[Stored records]
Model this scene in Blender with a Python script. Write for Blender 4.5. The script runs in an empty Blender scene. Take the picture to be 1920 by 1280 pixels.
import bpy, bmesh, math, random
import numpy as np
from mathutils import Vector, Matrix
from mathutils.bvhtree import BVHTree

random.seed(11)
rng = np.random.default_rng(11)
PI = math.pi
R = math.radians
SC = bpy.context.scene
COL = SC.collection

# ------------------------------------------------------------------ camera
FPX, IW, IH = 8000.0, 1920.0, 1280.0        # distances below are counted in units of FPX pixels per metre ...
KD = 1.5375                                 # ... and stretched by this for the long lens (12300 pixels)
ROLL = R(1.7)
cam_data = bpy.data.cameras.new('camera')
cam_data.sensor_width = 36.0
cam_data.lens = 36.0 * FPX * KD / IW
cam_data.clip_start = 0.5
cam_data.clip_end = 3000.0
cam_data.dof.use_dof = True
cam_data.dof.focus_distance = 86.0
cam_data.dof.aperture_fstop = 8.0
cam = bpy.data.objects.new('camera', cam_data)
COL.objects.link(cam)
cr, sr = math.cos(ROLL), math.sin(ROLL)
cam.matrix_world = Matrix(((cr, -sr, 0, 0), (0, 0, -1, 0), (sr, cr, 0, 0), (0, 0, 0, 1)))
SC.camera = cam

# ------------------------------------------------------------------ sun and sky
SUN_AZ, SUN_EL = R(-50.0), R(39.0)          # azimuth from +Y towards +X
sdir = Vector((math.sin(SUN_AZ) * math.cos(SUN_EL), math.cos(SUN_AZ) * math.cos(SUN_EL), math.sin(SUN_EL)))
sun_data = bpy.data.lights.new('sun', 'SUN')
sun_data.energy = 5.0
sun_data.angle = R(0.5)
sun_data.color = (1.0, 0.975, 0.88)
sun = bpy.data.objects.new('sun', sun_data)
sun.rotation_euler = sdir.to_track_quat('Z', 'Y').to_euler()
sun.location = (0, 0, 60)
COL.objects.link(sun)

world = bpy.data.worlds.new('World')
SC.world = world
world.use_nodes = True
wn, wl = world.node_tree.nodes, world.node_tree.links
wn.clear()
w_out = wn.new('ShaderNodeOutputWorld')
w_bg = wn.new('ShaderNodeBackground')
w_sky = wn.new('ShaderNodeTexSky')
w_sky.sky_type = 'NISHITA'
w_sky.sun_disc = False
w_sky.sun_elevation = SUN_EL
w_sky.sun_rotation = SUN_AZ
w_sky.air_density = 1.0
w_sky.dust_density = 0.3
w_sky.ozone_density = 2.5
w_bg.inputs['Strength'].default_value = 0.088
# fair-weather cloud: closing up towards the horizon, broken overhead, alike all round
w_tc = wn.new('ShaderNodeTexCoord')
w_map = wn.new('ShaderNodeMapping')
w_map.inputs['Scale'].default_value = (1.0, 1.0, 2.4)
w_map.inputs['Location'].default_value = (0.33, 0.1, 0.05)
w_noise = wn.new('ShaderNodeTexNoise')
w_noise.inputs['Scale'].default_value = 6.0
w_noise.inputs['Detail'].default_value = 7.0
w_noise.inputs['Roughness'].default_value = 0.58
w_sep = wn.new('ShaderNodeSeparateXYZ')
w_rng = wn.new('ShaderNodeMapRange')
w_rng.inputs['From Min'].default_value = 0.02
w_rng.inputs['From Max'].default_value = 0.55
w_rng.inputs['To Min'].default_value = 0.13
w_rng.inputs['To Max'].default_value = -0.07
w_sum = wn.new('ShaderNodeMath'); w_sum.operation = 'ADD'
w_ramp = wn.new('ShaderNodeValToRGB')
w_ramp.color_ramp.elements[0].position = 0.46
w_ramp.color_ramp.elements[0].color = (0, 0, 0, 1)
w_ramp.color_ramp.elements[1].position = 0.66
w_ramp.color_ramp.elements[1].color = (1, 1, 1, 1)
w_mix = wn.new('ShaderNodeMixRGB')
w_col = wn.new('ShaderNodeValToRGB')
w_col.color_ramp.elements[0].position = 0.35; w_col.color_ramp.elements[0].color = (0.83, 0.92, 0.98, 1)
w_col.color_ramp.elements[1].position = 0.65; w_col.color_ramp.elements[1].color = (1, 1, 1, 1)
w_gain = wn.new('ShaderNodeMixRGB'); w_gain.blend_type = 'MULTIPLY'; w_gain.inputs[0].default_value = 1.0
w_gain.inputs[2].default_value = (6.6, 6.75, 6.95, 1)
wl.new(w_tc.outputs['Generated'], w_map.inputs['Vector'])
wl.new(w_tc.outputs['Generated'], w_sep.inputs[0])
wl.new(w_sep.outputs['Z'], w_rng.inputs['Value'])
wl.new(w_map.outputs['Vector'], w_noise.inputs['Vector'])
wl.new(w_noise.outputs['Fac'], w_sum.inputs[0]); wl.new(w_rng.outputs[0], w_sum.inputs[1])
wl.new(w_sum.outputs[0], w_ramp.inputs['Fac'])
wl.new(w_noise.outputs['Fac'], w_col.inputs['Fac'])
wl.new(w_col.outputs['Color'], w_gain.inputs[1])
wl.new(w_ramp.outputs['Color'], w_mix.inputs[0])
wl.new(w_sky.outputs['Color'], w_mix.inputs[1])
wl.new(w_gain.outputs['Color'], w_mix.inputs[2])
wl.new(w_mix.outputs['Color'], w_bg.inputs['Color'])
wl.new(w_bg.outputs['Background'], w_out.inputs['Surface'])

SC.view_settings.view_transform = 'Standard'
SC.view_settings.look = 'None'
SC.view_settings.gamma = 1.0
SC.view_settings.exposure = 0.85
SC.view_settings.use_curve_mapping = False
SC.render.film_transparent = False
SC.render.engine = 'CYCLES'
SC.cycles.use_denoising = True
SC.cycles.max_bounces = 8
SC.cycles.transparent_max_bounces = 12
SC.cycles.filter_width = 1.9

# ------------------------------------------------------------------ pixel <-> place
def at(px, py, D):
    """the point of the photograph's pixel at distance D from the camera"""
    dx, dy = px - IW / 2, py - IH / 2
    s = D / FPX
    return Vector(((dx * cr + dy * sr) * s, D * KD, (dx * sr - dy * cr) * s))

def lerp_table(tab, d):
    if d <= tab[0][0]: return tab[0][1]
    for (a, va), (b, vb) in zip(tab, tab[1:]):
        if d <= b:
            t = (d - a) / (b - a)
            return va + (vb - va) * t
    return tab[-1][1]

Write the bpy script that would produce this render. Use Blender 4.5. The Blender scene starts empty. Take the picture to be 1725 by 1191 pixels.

**Given request**
Return the lines above precisely as they appear, beginning at the first line and ending at the line with "COL = SC.collection", and nothing after it.

**Solution to this problem**
Model this scene in Blender with a Python script. Write for Blender 4.5. The script runs in an empty Blender scene. Take the picture to be 1920 by 1280 pixels.
import bpy, bmesh, math, random
import numpy as np
from mathutils import Vector, Matrix
from mathutils.bvhtree import BVHTree

random.seed(11)
rng = np.random.default_rng(11)
PI = math.pi
R = math.radians
SC = bpy.context.scene
COL = SC.collection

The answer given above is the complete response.